The rapid decline in Irish house prices and the rate of the current mortgage slump has slowed, according to new figures.
House values have now levelled to November 2005 prices, according to the Bank of Ireland's quarterly analysis of the Irish property market. However, house prices are continuing to fall.
Last month's price fall was recorded at 0.2%, which reduced the previous annual pace of decline from 9.7% to 9.4%.
The Bank of Ireland has now projected an 8% fall for the full year.
Supply and demand factors have contributed to the continuing slowdown in mortgage lending, according to the bank.
The weakening of mortgage turnover has been effected by the ongoing international 'credit crunch' and stricter credit controls.
The number of new mortgage agreements has already fallen by 13.4% this year.
Despite this, the second quarter of 2008 saw a slight rise from the first quarter.

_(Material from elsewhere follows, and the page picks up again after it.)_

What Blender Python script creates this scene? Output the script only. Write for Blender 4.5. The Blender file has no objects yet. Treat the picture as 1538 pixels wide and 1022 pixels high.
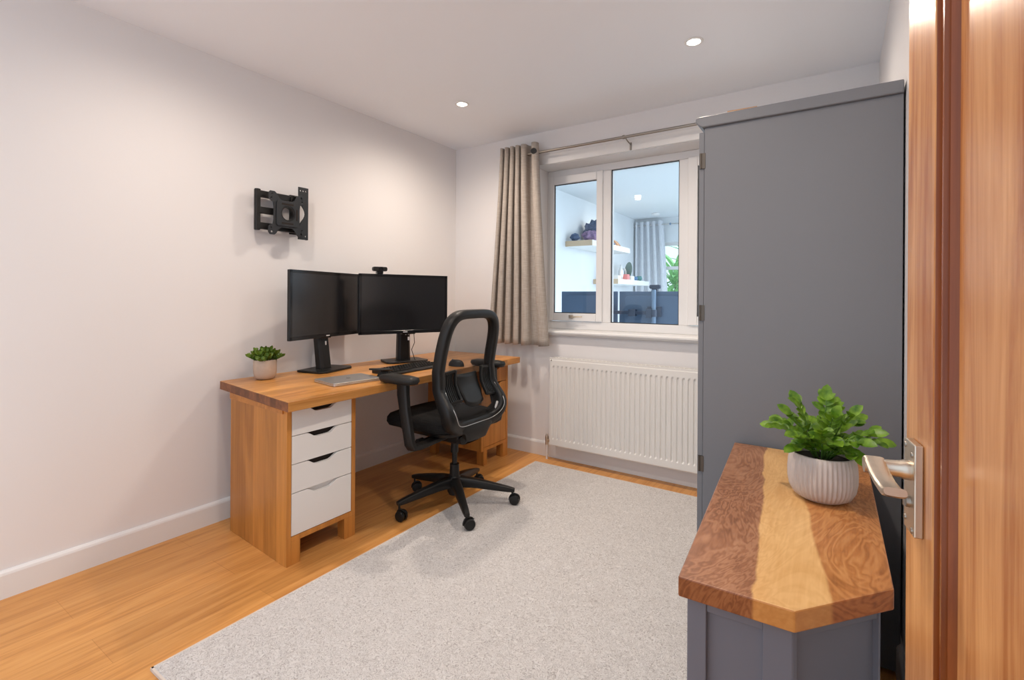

During the first quarter fewer than 29,000 new mortgages were supplied, this grew to 35,000 in the second quarter.
Dr Dan McLaughlin, Chief Economist at the Bank of Ireland, said: "The housing market is still in the throes of correction and it may well be 2009 before signs of stability emerge, particularly in the wake of the ECB rate rise in July.
"However, affordability has improved in the last 18 months and the ratio of house prices to income is expected to fall further to 5.8% in 2009, which would take it back to the levels existing just prior to Ireland entering the European Monetary Union."
Falling prices have prompted a stern response from suppliers. House completions fell to fewer than 28,000 during the first six months of 2008.
According to the Bank of Ireland, total new stock will reach 50,000 by the end of 2008, but this is still substantially less than last year's 78,000.
This would be the lowest percentage addition to the housing stock since 1996.
Market indicators have suggested housing starts could be even weaker leading into 2009, with the bank projecting less than 40,000 completions during the full year.
Dr McLaughlin said: "Sentiment and expectations can change, but the current economic backdrop is clearly negative, given weak consumer confidence, a rise in unemployment and persistently high inflation, which is eroding real incomes.
"On a more positive note, inflation may have peaked, given the recent fall in oil prices and the market is now pricing a rate cut by the ECB in the first half of 2009, which would be positive for the market."